Wohin soll es gehen mit der Popkultur in München? Während hier ansässige Bands beklagen, dass sie sich die Mieten für Proberäume in der schönsten Stadt der Welt kaum leisten können und der Raum für Clubs und Konzert-Locations immer knapper wird, werden klassische Konzerte mit Millionenbeträgen bezuschusst. Jetzt soll endlich auch ein Förderplan für die Popkultur her. Nachdem die Sitzung monatelang vertagt wurde, hat das Münchner Kulturreferat jetzt sein "Gesamtkonzept Popularmusik" beschlossen. Auf 27 Seiten ist darin in erster Linie festgehalten: es läuft schon ziemlich gut.
Kein Auge für die Probleme der Subkultur
Einen gewissen Handlungsbedarf stellt der neue Popkultur-Plan immerhin fest: fehlender Raum für Live-Konzerte, zu wenig Proberäume in der Stadt und Unterrepräsentation von Frauen in der Popkultur. Alles Probleme, die die Politik künftig gelobt zu berücksichtigen. Eine konkrete Strategie gibt es noch nicht, außer den Plan, sich mit der Szene an Runden Tischen zusammen zu finden. Die Zwischenergebnisse werden in drei Jahren präsentiert.
Peter Pfaff hat gemeinsam mit anderen Musiker*innen letztes Jahr die Initiative "Stereokultur" gegründet, die sich dafür einsetzt, dass die Münchner Musikszene in Sachen Entwicklung und Förderung der Musikkultur miteinbezogen wird. Er kritisiert das neue Konzept scharf:
"Das Kulturreferat hat sich von den Regierungsfraktionen bestätigen lassen, dass sie alles richtig machen. Es ist offensichtlich: Sie haben keine Ahnung von Popmusik. Der Großteil der Musiker*innen in dieser Stadt hat zu wenig Probemöglichkeiten, zu wenig Auftrittsmöglichkeiten und wandert früher oder später ab. Es gibt keine Debatte mit der Szene, die alle Perspektiven, die diese Stadt bietet, miteinbezieht."

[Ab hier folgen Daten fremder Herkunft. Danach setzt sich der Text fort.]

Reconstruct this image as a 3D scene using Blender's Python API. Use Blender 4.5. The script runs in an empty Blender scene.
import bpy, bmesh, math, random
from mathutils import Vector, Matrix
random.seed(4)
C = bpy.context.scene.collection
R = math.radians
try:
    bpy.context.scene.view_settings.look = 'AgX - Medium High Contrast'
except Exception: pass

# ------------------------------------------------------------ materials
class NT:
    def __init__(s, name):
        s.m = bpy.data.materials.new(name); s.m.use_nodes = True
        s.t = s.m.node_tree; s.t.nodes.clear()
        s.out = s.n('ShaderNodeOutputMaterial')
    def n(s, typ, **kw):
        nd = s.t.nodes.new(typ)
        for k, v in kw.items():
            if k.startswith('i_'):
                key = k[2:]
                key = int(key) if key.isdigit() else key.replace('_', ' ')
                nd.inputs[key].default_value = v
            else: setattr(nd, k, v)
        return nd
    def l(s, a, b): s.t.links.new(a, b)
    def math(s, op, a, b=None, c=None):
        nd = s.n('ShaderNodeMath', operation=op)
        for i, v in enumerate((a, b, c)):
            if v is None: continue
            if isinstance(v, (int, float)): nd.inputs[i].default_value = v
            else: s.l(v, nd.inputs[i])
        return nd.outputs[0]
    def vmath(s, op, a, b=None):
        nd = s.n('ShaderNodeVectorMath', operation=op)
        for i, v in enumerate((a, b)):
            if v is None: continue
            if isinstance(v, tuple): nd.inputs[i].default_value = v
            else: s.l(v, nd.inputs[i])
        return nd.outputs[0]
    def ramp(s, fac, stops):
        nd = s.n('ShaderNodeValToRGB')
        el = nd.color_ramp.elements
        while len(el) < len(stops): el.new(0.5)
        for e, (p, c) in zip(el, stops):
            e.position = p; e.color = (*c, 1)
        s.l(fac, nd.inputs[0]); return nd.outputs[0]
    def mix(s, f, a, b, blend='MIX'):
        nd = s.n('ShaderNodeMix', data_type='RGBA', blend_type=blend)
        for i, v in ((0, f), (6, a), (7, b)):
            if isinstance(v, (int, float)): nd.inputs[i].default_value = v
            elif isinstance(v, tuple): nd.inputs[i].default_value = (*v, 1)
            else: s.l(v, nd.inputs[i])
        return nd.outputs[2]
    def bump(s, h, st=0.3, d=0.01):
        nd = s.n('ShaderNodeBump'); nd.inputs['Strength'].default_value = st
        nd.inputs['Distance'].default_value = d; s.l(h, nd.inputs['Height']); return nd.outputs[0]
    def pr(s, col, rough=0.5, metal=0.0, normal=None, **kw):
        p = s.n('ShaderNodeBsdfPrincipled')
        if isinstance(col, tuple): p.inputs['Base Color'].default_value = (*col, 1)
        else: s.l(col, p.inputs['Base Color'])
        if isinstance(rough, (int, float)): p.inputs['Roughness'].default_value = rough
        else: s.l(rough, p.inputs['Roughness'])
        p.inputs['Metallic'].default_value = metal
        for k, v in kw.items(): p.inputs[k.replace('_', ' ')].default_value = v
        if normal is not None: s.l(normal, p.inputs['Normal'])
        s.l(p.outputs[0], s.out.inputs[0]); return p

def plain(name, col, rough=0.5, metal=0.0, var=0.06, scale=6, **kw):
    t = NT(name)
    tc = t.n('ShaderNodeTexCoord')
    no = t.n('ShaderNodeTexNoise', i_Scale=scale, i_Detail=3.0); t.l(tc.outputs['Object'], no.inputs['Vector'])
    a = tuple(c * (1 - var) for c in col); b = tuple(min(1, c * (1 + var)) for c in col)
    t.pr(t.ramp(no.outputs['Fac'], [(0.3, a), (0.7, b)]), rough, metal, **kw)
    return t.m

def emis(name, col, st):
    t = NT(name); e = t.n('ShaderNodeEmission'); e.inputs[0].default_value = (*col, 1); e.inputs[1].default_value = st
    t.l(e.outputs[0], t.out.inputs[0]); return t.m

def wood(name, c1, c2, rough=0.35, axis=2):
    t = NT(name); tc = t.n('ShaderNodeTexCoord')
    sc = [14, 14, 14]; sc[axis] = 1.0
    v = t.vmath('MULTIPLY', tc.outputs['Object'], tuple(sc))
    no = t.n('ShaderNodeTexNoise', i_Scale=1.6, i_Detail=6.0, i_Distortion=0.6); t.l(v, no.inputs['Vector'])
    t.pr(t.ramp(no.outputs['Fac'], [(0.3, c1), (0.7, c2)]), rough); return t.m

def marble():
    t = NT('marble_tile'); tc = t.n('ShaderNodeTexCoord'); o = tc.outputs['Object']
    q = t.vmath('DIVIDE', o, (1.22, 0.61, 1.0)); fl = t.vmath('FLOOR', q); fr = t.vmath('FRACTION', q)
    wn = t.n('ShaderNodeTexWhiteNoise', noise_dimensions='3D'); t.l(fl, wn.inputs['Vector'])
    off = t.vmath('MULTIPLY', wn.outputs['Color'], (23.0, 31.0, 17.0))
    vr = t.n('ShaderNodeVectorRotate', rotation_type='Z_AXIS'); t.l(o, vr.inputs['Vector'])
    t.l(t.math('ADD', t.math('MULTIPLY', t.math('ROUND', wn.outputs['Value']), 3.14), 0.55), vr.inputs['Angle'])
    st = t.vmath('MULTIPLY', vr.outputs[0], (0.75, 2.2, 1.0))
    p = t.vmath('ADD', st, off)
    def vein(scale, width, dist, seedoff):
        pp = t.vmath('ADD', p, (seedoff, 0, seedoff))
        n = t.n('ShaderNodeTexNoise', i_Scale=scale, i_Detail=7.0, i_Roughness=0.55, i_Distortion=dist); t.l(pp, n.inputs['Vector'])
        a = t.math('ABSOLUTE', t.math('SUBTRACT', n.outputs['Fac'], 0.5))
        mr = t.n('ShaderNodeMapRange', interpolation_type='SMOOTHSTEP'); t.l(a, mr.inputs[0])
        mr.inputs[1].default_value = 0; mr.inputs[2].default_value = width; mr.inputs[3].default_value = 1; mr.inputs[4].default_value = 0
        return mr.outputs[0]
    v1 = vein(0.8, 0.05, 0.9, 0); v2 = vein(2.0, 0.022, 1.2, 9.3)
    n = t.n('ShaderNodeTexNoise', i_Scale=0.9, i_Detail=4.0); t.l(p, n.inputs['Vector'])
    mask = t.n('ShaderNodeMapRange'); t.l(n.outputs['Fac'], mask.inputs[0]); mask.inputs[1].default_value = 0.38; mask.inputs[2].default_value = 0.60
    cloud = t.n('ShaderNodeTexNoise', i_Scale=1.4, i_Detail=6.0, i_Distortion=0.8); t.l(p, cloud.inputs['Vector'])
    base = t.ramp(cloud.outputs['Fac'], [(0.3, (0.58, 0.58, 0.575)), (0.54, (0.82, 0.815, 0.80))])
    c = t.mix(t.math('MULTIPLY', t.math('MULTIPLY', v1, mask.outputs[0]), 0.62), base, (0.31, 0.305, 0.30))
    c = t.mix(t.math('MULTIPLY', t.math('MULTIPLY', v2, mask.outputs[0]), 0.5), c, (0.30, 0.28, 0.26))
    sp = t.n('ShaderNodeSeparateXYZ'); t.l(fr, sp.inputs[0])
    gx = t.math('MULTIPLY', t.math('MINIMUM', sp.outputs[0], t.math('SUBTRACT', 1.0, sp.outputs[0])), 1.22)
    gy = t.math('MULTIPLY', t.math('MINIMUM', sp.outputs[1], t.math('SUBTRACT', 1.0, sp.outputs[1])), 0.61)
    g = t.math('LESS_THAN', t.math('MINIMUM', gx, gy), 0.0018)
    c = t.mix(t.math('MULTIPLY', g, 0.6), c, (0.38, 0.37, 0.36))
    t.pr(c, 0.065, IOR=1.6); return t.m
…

- Peter Pfaff, Stereokultur
Julia Viechtl von der Fachstelle Pop der Stadt München findet versöhnlichere Töne:
München ist nicht Hamburg und stolz darauf
Fest steht: Die Stadt München hat zumindest schon mal erkannt, dass sie eine Popkultur hat. Und dass die nicht von allein floriert, während Mietpreise und Behördenauflagen steigen. Bahnbrechende Änderungen wird der neue Förder-Plan für die Popkultur nicht bringen. Aber immerhin: ein gewisser Wille seitens der Stadt ist da. Von einer Popkultur-Förderung, die Institutionen wie das Reeperbahn-Festival in Hamburg hervorbringen, sind wir jedenfalls noch noch weit entfernt.
Ob die geplanten Runden Tische mit der Szene der Stadt wirklich etwas bringen, werden wir in drei Jahren sehen, wenn die ersten Zwischenergebnisse präsentiert werden. Das ist allerdings ziemlich spät, angesichts der Tatsache, dass die Münchner Subkultur ganz aktuell vor existentiellen Problemen steht: Die Minna Thiel steht auf der Kippe, das TAM TAM Tanzlokal musste schließen und das Kulturschiff "MS Utting" wartet wegen hoher Auflagen immer noch auf seine Eröffnung. Genau aus diesem Grund hat die Initiative Stereokultur auch schon Proteste, Demos und Streiks angekündigt. Ein versöhnliches "Gesamtkonzept Popularmusik", das sich die meisten gewünscht haben, sieht anders aus.